FOREST SERVICE: Aerial firefighting plan delays spark criticism

FOREST SERVICE: Aerial firefighting plan delays spark criticism

03 September 2011

published by www.pe.com


USA — The U.S. Forest Service has again missed its deadline to complete studies needed to shape the agency’s future aerial firefighting strategy, igniting concern from a California lawmaker as wildfire season intensifies across the Inland area.

The Forest Service’s director of fire and aviation, Tom Harbour, acknowledged Friday that some of the review work initially scheduled to be complete in January won’t be finished until next year. Harbour attributed the delays to the complexity and high stakes — both in terms of cost and human lives — involved with modernizing the federal aerial firefighting fleet and accompanying policies.

He stressed that plenty of resources are on hand to battle flames in Inland Southern California, where several blazes have ignited in recent days, including a wildfire Friday in the Cajon Pass that shut down Interstate 15.”This fall in SoCal, we’ve got more than enough stuff to cover the fire needs,” Harbour said.

For example, he said, three CL 215 firefighting planes known as “Scoopers,” able to drop hundreds of gallons of water at a time on flames in remote areas, were brought to the San Bernardino National Forest during a recent blaze.

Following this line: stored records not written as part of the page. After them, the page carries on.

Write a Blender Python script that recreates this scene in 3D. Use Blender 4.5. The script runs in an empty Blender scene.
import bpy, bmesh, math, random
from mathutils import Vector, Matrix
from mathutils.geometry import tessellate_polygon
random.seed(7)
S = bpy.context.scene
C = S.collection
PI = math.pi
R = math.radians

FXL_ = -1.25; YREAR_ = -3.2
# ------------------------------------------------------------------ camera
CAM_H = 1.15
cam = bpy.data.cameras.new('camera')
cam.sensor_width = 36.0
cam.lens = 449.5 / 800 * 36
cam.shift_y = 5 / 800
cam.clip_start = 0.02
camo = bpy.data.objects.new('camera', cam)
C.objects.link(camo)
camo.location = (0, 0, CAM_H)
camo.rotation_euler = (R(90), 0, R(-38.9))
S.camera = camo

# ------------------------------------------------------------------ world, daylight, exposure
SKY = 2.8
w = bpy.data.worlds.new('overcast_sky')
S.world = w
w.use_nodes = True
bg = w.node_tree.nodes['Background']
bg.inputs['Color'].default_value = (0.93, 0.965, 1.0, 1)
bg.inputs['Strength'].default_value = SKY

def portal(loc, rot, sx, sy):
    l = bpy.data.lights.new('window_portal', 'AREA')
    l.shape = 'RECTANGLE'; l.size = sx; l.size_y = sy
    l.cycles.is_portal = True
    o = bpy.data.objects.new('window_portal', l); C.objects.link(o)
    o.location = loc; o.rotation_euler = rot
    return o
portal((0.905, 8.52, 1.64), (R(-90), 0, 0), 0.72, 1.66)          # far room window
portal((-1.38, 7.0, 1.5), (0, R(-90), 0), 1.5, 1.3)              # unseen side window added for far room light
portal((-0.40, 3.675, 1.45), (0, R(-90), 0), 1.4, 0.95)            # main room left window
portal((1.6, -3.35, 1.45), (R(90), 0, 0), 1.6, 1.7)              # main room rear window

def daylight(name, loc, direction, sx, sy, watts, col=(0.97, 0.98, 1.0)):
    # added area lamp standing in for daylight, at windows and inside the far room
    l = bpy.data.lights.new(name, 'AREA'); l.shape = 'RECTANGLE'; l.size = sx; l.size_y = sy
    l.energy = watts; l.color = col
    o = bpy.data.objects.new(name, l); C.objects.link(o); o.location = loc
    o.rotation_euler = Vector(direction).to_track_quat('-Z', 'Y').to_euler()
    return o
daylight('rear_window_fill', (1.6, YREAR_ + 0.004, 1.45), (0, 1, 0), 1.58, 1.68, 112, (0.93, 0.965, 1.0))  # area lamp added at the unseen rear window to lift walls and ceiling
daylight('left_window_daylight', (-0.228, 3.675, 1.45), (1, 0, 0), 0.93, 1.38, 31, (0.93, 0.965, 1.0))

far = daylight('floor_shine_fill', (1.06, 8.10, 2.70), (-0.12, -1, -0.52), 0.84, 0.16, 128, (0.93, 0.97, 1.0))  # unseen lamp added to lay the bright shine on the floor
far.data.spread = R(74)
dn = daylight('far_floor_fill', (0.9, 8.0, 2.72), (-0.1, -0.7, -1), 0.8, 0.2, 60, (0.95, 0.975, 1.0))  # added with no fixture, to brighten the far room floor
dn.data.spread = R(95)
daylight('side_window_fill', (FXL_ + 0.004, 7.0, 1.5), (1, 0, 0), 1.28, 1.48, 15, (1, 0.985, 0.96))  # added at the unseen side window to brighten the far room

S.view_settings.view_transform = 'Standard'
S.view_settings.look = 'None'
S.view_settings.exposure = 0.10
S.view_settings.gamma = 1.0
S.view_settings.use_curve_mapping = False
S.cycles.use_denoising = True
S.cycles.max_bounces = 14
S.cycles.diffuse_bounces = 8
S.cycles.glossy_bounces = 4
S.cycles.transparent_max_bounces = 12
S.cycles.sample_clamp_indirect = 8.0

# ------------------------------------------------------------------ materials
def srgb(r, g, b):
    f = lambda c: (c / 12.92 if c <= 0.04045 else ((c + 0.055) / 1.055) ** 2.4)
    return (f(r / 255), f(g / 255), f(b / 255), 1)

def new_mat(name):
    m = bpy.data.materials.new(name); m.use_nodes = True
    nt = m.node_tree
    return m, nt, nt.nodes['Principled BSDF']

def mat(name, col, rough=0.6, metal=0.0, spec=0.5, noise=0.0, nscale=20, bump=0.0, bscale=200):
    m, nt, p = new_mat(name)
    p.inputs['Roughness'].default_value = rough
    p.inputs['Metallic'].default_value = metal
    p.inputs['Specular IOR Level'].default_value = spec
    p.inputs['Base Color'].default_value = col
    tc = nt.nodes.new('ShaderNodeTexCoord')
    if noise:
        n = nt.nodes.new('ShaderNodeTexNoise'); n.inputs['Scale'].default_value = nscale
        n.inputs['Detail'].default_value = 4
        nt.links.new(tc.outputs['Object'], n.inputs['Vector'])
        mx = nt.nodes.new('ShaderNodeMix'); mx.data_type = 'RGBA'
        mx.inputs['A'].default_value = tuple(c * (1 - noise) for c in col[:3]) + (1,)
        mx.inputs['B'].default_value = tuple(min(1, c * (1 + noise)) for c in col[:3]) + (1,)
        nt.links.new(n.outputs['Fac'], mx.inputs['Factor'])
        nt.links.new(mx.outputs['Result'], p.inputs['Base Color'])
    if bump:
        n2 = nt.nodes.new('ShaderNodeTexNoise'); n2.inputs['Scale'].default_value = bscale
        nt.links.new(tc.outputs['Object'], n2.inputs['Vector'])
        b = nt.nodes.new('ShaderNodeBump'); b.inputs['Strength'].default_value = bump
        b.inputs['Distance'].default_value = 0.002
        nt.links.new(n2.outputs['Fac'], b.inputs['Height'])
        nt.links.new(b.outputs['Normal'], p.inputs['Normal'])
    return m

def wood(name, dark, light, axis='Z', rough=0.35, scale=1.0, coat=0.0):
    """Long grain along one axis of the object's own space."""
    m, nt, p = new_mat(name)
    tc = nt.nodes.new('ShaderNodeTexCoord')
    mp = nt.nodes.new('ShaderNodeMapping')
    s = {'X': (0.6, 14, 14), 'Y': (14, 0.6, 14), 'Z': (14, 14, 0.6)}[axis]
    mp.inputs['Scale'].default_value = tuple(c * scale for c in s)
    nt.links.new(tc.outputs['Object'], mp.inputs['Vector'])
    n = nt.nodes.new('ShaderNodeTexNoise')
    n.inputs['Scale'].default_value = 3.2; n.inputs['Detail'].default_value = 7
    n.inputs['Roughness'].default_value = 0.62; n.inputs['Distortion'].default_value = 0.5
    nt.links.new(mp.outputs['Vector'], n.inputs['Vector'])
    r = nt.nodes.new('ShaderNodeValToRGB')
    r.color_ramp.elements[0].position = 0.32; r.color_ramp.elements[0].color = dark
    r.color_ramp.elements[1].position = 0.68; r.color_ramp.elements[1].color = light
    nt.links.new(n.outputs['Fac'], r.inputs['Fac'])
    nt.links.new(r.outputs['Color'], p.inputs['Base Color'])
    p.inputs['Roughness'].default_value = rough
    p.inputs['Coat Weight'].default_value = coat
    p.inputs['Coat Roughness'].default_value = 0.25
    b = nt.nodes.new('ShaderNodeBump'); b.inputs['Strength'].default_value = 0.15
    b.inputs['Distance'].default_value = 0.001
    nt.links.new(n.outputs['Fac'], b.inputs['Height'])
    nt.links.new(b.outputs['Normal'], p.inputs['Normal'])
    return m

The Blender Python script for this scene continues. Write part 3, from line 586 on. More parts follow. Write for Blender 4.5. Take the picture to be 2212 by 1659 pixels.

But Sen. Dianne Feinstein, who first raised concerns about the delays in February, said she remains unsatisfied with the agency’s progress and said she plans to seek answers from Harbour’s boss.

“Fire season has begun in California, and millions of acres are at high risk of wildfire,” said Feinstein, D-Calif. “I intend to meet with Forest Service chief Tom Tidwell to understand why they have again failed to meet this deadline and enact a strategy to protect Californians from wildfires in the coming years.”

In May 2010, Tidwell told a Senate subcommittee that the agency was on track to complete by January this year reviews of nighttime aerial firefighting operations and the optimal mix of air tankers and helicopters in the national fleet.

A separate large air tanker strategy, meant to guide the Forest Service’s acquisition of water-dropping planes in the years to come, also was due to be finalized in January.

When none was completed, Feinstein pressed for answers from U.S. Agriculture Secretary Tom Vilsack, who oversees the Forest Service. At the time, Vilsack said all three were expected to be finished by the end of summer. Harbour echoed that statement in a June interview.

On Friday, Harbour said the reviews still were not done, slowed by the sheer complexity involved in overhauling the nation’s aerial firefighting fleet and policies.

The nighttime helicopter study is focused solely on Southern California’s forests, which are home to thousands of people and perennially at risk of wildfire. Because of safety concerns, the Forest Service gave up night helicopter missions in the 1980s.

Officials are considering a return to the practice. But they have identified some 130 separate “risk items,” including the protection of crews in the air and people on the ground, that must be addressed before the study is complete, Harbour said.

The RAND Corporation, on behalf of the Forest Service, is conducting the study to determine the best mix of firefighting planes and helicopters. Estimated completion of that study has been pushed to early 2012, a year after it was expected. The large air tanker study could be finished by early fall, Harbour said.

Together, Harbour said, the three studies will be used to formulate important policies meant to protect firefighters and those they protect. And a modernized fleet of firefighting aircraft will cost hundreds of millions over the next two decades.

“Given the magnitude of that kind of investment — that’s why we’re trying to take this so very careful,” he said. “We’re very sensitive to the commitment that the chief and the secretary have made, and we’re working just as fast as we can.”